## TASK BRIEF
Print the material below exactly as it stands, please, from its first line to the line holding "import numpy as np", with no pictures.

## SUPPLIED MATERIAL

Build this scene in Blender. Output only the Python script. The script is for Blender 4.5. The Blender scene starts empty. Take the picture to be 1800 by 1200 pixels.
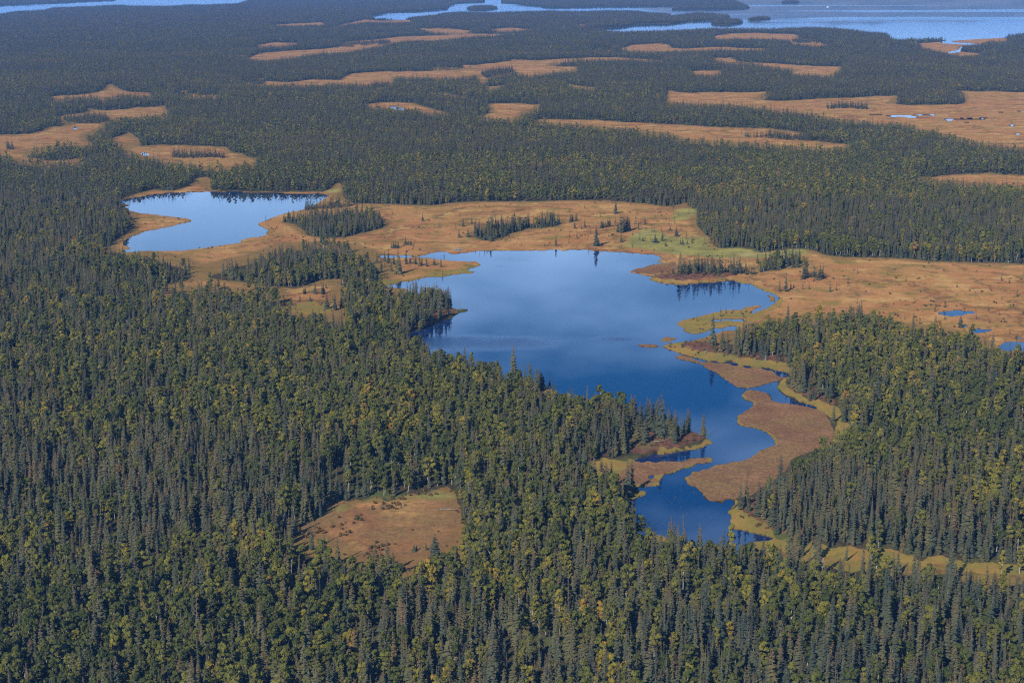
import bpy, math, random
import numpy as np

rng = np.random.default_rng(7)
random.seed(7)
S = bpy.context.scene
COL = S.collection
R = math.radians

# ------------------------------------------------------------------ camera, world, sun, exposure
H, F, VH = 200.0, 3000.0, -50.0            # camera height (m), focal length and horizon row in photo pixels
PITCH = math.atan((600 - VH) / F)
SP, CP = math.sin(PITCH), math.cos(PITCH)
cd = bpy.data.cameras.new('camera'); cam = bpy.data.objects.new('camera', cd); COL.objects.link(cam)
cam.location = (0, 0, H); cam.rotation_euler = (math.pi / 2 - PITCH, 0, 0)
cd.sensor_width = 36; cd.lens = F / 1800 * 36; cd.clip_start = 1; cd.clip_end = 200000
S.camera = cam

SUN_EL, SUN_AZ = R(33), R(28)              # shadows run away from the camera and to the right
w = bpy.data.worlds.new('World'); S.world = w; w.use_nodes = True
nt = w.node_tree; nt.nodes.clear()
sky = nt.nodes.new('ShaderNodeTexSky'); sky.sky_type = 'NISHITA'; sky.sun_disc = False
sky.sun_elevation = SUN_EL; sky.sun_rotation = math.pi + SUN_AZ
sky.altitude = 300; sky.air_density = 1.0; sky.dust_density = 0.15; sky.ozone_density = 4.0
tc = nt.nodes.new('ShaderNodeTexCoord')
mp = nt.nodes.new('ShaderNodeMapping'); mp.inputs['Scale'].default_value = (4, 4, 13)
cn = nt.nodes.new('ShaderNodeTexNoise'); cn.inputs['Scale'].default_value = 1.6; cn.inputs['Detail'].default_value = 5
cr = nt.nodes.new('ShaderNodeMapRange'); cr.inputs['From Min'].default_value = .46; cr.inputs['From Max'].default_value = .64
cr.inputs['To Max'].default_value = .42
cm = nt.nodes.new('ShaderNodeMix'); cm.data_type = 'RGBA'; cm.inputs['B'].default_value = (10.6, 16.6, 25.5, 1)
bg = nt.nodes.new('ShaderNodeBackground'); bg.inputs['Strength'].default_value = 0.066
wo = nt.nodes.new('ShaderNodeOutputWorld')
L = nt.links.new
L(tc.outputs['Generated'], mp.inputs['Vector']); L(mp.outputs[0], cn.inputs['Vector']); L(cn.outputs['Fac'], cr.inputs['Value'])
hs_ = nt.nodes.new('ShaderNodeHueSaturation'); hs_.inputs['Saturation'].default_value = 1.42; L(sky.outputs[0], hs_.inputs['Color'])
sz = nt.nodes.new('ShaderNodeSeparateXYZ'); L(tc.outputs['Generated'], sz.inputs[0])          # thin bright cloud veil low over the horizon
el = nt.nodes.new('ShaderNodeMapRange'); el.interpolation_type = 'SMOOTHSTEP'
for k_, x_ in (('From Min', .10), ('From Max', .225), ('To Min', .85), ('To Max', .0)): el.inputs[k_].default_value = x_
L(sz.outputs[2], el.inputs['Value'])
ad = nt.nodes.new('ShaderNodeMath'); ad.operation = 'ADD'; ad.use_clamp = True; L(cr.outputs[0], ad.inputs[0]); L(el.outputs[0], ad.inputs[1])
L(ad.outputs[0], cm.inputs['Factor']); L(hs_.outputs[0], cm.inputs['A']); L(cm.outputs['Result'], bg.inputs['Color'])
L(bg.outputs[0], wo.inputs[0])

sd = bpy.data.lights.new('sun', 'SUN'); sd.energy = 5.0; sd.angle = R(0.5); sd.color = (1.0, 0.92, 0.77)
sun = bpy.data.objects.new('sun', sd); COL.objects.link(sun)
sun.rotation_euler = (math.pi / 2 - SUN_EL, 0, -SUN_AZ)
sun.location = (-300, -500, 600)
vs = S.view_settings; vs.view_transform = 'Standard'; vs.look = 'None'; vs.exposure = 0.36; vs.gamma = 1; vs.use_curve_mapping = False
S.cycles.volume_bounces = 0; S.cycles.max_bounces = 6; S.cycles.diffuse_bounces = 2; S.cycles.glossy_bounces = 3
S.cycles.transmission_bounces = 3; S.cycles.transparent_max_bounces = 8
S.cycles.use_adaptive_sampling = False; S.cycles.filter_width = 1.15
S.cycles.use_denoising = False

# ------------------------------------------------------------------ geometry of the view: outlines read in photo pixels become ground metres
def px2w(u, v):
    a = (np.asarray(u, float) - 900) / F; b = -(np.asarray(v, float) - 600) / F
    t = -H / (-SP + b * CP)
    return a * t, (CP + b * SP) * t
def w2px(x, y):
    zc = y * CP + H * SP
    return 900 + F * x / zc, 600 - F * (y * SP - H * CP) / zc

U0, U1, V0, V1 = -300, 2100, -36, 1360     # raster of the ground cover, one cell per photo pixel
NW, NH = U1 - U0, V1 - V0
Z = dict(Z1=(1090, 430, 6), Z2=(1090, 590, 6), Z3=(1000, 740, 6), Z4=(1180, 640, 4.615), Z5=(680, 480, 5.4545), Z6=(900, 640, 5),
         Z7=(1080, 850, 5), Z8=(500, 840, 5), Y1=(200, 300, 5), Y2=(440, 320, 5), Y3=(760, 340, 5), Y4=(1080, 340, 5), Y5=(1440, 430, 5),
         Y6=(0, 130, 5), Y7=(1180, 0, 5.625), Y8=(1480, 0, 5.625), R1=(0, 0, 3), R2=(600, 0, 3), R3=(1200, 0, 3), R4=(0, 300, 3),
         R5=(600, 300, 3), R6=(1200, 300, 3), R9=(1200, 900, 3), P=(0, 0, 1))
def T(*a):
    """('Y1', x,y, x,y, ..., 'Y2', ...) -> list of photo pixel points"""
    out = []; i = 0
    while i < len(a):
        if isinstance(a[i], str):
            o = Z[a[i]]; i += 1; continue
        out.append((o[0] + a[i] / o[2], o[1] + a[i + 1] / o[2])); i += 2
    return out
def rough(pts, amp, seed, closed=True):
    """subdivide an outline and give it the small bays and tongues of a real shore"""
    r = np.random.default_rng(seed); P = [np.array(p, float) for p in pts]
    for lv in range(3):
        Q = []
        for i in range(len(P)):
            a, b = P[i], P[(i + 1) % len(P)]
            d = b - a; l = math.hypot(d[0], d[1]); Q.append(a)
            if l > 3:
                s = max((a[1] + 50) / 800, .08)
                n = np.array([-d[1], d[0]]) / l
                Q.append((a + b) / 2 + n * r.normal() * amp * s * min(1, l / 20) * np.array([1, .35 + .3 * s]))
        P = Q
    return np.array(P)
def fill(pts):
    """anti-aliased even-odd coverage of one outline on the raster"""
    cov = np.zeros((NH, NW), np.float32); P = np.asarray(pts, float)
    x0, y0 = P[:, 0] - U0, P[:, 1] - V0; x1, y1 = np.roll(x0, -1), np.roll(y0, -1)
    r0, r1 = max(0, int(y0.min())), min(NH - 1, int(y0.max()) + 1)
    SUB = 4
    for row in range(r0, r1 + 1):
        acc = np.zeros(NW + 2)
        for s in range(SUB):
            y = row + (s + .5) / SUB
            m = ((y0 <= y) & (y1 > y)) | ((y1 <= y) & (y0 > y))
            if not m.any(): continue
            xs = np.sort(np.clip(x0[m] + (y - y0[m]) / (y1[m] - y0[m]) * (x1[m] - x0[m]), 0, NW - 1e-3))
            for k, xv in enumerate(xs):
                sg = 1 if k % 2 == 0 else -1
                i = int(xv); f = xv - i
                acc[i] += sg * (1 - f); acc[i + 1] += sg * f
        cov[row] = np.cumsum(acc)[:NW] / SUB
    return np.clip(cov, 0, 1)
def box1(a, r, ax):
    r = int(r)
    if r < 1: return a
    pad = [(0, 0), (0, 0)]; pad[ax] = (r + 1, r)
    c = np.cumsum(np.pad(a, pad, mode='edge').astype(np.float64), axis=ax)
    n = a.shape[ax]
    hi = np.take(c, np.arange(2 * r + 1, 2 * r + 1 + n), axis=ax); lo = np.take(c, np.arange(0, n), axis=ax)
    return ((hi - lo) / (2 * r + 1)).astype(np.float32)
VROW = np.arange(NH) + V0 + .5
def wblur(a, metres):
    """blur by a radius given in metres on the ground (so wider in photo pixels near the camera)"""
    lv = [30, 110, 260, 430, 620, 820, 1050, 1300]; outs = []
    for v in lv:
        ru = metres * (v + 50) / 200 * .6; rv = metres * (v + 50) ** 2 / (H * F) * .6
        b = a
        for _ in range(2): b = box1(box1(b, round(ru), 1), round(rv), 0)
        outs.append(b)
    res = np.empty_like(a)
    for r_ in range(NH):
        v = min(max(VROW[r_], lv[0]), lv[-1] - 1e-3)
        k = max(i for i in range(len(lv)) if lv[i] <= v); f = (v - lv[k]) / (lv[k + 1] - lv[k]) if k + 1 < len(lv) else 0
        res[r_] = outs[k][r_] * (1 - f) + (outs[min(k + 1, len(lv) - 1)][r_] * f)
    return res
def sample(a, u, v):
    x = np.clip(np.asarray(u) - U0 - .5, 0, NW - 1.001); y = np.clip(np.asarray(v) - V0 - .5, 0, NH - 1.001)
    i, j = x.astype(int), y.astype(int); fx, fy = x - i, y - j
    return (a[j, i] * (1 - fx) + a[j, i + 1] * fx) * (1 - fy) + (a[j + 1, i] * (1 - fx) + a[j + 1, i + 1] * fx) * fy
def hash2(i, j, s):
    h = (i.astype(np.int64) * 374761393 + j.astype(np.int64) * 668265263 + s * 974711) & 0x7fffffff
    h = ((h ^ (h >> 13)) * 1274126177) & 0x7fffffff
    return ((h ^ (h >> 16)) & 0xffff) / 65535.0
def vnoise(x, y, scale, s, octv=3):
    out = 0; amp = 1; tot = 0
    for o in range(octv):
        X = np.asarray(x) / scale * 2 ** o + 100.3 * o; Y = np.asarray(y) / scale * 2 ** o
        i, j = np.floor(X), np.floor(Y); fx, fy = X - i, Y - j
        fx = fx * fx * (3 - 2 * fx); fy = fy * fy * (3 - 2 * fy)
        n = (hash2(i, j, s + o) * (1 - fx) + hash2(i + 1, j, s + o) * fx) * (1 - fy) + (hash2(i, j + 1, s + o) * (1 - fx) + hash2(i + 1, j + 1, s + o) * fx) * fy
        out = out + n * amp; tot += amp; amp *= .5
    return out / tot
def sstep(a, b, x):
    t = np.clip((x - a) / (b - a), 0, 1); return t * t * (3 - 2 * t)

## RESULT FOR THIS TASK
Build this scene in Blender. Output only the Python script. The script is for Blender 4.5. The Blender scene starts empty. Take the picture to be 1800 by 1200 pixels.
import bpy, math, random
import numpy as np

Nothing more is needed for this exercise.